W tym kontekście uwzględnienie zarzutu zatrzymania w zakresie szerszym niż to konieczne dla zabezpieczenia roszczenia pozwanego, powodowałoby istotne dodatkowe i nieuzasadnione interesem pozwanego (wyposażonego w prawo do dokonania potrącenia) utrudnienia proceduralne dla konsumenta w celu uzyskania rzeczywistej ochrony jego prawa (wyegzekwowania wyroku). Konsument w celu uzyskania świadczenia od pozwanego musiałby najpierw zaofiarować lub zabezpieczyć spełnienie świadczenia kondykcyjnego wobec banku - w tym celu musiałby poczynić dodatkowe starania (np. zaciągnąć kolejne zobowiązanie, dokonać przesunięć majątkowych, itp.) dla wykonania obowiązku zabezpieczanego przez uprawnienie retencyjne. Na etapie postępowania wykonawczego musiałby wykazywać fakt zaspokojenia lub odpowiedniego zabezpieczenia roszczeń pozwanego. Doszły by więc dodatkowe wymagania proceduralne obciążające konsumenta, osłabiające istotnie efektywność ochrony prawnej udzielonej w wyroku, mogąc zniechęcać do podjęcia ochrony praw konsumenta i utrudniać uzyskanie celu dyrektywy 93/13 (tak też Sąd Apelacyjny w Szczecinie m.in. w wyroku z dnia 30 marca 2022 roku, I ACa 568/21 oraz w wyroku z dnia 30 czerwca 2022 roku, I ACa 21/22).

Powyższe prowadzi do wniosku, że skorzystanie z prawa zatrzymania byłoby sprzeczne ze społeczno-gospodarczym przeznaczeniem tego uprawnienia (art. 5 k.c.) i jako takie nie może być uznane za skuteczne.

Z tychże względów Sąd Apelacyjny oddalił apelację na zasadzie art. 385 k.p.c. jako bezzasadną.

O kosztach postępowania apelacyjnego orzeczono zgodnie z wynikającą z art. 98 § 1 i 3 k.p.c. regułą odpowiedzialności za wynik procesu.
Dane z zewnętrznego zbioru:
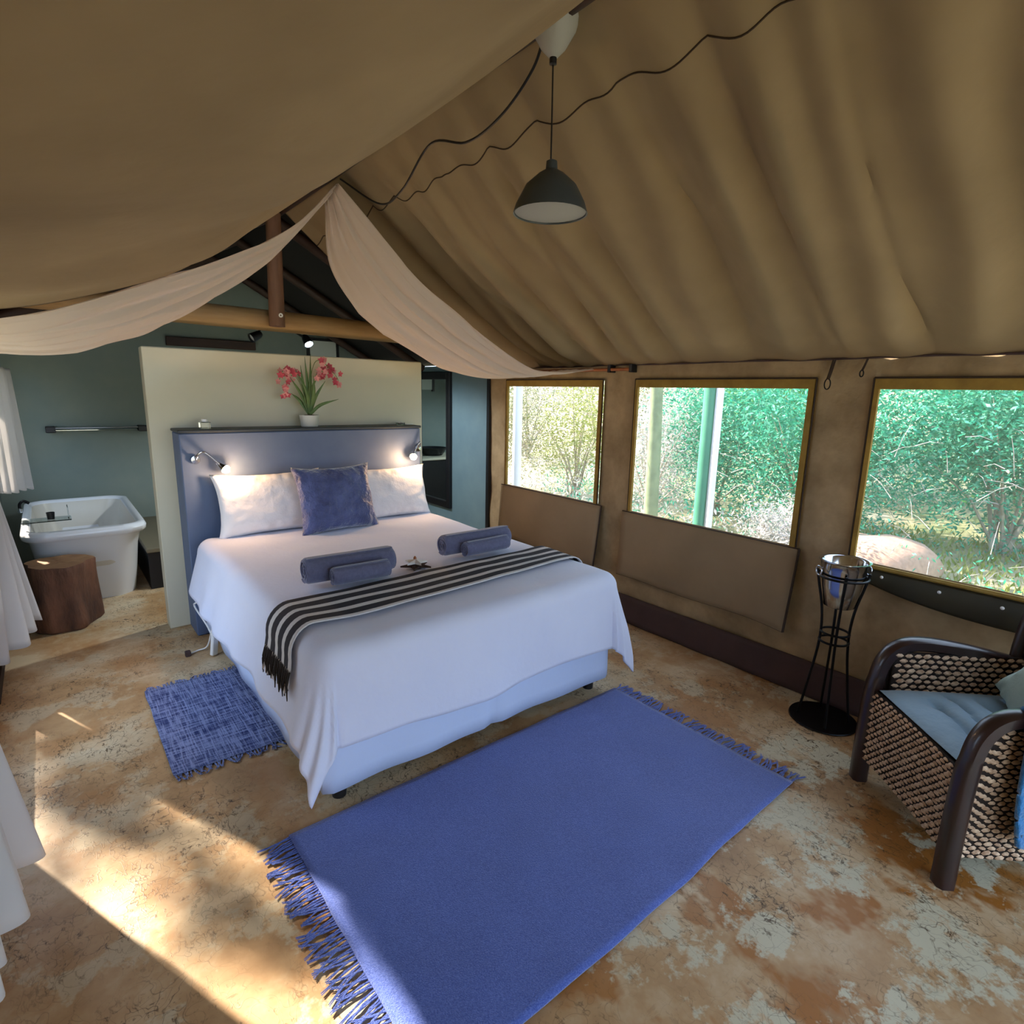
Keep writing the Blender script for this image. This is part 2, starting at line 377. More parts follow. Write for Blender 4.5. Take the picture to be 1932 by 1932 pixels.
def flap(w_, y0, y1, zb, curl):
    def fn(u, v):
        y = y0+u*(y1-y0); z = WZ0-.004 - v*(WZ0-zb)
        x = XR-.03 - .03*v - curl*max(0, (.35-u)/.35)**1.5*v + .006*N3(y, z, 4, 3)
        return (x, y, z + .012*math.sin(u*9)*v*.5)
    wf = MB().grid(fn, 24, 14).build('window_flap', M['flap'], w_, solid=.008)
    e = MB(); e.tube([fn(k/16, 0) for k in range(17)], .005, 6); e.tube([fn(0, k/10) for k in range(11)], .007, 6); e.tube([fn(k/16, 1) for k in range(17)], .003, 6)
    e.build('flap_piping', M['edge'], wf)
flap(w1, 2.79, 3.985, .35, .03); flap(w2, 1.345, 2.585, .345, .05)
def f3(u, v):
    y = -.16+u*1.255; prof = math.sin(math.pi*min(1, max(0, u)))**.55
    zt = WZ0-.022; return (XR-.035-.05*prof*math.sin(v*math.pi*.6), y, zt-v*(.012+.108*prof))
rfl = MB().grid(f3, 40, 8).build('rolled_flap', M['olive'], w3, solid=.01)
MB().tube([(XR-.03, -.16+k/20*1.255, WZ0-.012) for k in range(21)], .013, 6).build('sill_binding', M['binding'], w3)
for yy, zz in ((.925, .765), (.69, .757), (.465, .752), (.2, .752)):
    MB().lathe([(0, -.004), (.007, -.003), (.008, 0), (.004, .004), (0, .005)], (XR-.075, yy, zz), 10, (-1, 0, 0)).build('press_stud', M['white'], rfl)

# ceiling linings
LP = [(1.40, 2.775), (1.19, 2.605), (.994, 2.452), (.77, 2.277), (.55, 2.12), (.182, 1.974), (-.09, 1.897), (-.42, 1.85)]
LPc = cat_rom([(x, z, 0) for x, z in LP], 60)
def leftfn(u, v):
    y = YF-.2 + v*(3.27-YF+.2); p = LPc[min(60, int(u*60+.001))]
    sag = .03*math.sin(u*math.pi)
    fold = .022*math.sin(v*26+u*2.2+2*N3(u, v, 1, 2))*math.sin(u*math.pi)**.7 + .03*N3(u*1.2, v*5, 7, 1.6)*math.sin(u*math.pi)
    return (p.x, y, p.y - sag*min(1, (1-v)*4) + fold*min(1, (1-v)*10+.2))
cl = sroot('ceiling', 'beige canvas tent ceiling lining on both slopes of the ridge', 'ceiling', (RX, 1, RZ))
MB().grid(leftfn, 60, 110).build('left_lining', M['lining'], cl, solid=.004, label='sagging left slope of the canvas lining')
def rightfn(u, v):
    y = YF-.2 + v*(YP+.02-YF+.2); x = RX + u*(XR-RX); z = RZ + (EZ-RZ)*u
    yy = y + .10*u*math.sin(y*2.1) - .25*u
    k = min(1, u*3+.15)*(min(1, (1-u)*5+.12))
    n_ = N3(yy, 0, 3, 2.3)
    fold = (.055*abs(math.sin(yy*8.5+2.2*N3(yy, u*.6, 2, 1.5)))**.6 + .045*n_ + .022*math.sin(yy*26+3*N3(yy, u, 5, 2)))*k
    return (x, y, z - .05*math.sin(u*math.pi) - fold + .02*(1-u))
MB().grid(rightfn, 44, 330).build('right_lining', M['lining'], cl, solid=.004, label='right slope of the lining falling in deep folds')
sm = MB(); sm.tube([tuple(Vector(rightfn(.131, k/330))-Vector((0, 0, .004))) for k in range(331)], .003, 5); sm.build('seam', M['edge'], cl)
vb = MB(); vb.tube([(XR-.015, YF+k/40*(YP-YF), EZ-.004-.002*math.sin(k)) for k in range(41)], .006, 6); vb.build('eave_seam', M['skirt'], cl)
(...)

Wobec oddalenia apelacji należało uznać stronę pozwaną za przegrywającą postępowanie odwoławcze zobowiązaną w związku z tym do zwrotu powodowi kosztów tego postępowania. Na zasądzone koszty instancji odwoławczej składało się wyłącznie wynagrodzenie profesjonalnego pełnomocnika powódki, którego wysokość ustalono zgodnie z treścią § 2 pkt 7 w zw. z § 10 ust. 1 pkt 2 rozporządzenia Ministra Sprawiedliwości z dnia 22 października 2015 r. w sprawie opłat za czynności radców prawnych (t.j. Dz. U. z 2018 r., poz. 265).